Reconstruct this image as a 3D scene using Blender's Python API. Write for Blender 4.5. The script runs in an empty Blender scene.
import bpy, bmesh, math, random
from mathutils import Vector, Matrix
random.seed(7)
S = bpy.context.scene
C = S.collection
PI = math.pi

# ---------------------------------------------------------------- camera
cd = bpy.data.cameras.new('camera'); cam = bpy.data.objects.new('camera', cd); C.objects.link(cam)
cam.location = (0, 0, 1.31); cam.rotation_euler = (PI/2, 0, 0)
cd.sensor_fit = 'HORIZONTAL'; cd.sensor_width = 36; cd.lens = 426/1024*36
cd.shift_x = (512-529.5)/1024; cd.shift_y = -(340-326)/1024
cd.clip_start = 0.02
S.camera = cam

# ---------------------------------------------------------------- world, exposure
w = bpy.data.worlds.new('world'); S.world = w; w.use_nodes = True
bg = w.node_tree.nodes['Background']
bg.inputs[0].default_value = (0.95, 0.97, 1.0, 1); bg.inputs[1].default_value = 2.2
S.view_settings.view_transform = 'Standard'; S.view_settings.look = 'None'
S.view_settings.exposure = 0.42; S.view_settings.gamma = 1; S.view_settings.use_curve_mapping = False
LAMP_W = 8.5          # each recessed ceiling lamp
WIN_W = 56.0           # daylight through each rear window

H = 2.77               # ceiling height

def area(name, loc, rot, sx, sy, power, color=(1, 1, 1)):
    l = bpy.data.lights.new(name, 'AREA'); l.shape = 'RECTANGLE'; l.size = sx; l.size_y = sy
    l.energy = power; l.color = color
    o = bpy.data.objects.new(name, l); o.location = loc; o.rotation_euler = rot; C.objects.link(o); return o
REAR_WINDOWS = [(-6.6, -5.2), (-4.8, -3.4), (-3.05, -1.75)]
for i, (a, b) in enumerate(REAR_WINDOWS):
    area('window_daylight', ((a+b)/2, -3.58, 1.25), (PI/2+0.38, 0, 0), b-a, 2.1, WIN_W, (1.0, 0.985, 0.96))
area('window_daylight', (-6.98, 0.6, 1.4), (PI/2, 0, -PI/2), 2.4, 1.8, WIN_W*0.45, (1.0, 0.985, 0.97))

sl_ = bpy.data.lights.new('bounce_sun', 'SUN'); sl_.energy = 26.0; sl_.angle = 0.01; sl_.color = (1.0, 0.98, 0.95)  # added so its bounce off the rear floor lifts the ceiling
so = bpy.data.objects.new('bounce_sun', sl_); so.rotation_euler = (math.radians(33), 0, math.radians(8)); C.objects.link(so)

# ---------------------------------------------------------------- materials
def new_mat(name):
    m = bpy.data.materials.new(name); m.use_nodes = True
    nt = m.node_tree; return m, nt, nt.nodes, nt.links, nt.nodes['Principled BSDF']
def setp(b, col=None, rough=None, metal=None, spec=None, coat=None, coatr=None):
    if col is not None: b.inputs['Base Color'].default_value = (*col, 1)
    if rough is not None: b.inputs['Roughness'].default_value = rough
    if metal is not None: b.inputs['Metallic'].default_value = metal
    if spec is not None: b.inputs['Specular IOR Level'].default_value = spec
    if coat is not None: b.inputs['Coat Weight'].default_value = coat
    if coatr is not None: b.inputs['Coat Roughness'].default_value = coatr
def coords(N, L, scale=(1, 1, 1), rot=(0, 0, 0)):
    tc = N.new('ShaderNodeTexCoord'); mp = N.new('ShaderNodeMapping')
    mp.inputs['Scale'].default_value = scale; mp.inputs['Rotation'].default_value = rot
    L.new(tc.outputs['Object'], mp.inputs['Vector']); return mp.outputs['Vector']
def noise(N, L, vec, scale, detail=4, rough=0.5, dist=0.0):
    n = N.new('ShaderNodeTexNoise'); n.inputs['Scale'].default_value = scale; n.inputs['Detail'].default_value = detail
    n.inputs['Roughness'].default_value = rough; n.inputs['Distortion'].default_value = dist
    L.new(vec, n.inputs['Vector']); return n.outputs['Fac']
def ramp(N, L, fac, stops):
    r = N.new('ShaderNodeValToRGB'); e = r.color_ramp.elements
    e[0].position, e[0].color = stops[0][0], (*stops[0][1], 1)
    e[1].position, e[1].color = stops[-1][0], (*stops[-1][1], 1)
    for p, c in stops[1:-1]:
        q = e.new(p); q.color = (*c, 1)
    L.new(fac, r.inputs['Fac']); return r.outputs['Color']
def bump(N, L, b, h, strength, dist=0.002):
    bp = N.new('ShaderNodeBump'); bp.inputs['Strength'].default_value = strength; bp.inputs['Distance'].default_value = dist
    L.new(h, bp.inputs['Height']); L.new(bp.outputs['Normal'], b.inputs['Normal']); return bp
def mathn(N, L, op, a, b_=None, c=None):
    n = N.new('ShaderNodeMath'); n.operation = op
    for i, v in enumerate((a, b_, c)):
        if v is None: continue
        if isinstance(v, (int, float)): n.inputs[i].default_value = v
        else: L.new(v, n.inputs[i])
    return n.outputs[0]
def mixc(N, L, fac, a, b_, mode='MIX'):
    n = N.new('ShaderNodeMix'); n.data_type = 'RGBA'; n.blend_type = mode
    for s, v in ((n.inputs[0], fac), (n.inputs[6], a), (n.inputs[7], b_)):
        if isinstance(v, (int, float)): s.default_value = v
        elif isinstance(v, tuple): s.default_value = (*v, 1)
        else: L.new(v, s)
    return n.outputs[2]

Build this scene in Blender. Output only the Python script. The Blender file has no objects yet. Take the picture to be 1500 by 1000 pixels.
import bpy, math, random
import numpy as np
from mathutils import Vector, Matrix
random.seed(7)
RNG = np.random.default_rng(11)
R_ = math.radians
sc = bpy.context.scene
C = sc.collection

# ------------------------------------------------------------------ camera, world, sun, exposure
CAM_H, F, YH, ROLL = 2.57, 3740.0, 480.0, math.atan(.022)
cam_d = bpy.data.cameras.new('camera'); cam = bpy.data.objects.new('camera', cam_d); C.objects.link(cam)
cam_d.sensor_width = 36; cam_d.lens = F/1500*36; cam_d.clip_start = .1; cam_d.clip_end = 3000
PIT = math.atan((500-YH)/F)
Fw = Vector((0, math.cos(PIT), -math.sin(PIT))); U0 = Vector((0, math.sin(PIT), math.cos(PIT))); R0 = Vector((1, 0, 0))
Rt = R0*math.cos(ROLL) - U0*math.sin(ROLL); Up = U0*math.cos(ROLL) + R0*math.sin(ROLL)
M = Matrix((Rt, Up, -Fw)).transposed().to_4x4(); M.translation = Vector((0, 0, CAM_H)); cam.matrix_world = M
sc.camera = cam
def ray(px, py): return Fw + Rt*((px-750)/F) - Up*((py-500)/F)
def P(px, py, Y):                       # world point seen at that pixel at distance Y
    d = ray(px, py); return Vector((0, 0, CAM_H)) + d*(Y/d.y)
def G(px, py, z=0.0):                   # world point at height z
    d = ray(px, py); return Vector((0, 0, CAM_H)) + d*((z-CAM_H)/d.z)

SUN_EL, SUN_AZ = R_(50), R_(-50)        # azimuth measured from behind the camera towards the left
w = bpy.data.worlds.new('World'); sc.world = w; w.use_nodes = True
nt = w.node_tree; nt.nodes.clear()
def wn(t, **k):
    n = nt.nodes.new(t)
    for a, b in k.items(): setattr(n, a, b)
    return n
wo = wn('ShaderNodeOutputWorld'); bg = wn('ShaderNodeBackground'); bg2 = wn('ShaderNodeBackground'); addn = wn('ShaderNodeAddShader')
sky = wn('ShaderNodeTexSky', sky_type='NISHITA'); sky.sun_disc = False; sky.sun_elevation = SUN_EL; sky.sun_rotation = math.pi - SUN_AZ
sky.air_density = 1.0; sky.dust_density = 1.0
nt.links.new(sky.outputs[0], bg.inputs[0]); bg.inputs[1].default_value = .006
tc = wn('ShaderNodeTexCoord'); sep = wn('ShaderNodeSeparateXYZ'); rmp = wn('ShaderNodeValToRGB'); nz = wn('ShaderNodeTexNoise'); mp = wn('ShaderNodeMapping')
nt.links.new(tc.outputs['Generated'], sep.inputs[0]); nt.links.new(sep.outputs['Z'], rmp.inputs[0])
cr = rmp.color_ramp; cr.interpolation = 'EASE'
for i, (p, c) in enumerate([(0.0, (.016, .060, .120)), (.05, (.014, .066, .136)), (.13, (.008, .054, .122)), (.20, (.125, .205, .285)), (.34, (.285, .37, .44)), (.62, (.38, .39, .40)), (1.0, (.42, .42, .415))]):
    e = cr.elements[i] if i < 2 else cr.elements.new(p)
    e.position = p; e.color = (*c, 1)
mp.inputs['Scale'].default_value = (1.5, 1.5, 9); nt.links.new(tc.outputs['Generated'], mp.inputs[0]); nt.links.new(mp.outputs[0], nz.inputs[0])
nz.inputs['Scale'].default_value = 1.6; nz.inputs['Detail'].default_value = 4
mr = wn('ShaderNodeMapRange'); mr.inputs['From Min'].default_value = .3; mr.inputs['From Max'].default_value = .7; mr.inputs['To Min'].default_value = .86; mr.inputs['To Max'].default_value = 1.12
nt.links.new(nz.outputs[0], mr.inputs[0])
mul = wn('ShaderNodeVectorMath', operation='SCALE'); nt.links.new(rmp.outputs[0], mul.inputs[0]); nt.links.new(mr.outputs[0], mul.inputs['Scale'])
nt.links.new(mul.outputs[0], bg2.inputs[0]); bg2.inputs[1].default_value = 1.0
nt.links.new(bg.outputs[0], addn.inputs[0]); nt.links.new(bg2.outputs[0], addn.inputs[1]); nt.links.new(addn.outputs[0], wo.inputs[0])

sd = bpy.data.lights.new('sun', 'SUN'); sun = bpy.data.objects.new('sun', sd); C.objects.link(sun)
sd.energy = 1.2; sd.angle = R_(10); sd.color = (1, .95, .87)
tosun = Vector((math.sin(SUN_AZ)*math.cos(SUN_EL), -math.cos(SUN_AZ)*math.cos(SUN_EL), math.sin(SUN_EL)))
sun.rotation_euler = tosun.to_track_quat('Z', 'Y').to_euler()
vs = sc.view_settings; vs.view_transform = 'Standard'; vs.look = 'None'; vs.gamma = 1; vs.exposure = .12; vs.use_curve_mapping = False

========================

— Aim of the task —
Output exactly those lines that lie from the line with "Build this scene" through the line with "C = sc.collection", with both of those lines included.

— Response to this exercise —
Build this scene in Blender. Output only the Python script. The Blender file has no objects yet. Take the picture to be 1500 by 1000 pixels.
import bpy, math, random
import numpy as np
from mathutils import Vector, Matrix
random.seed(7)
RNG = np.random.default_rng(11)
R_ = math.radians
sc = bpy.context.scene
C = sc.collection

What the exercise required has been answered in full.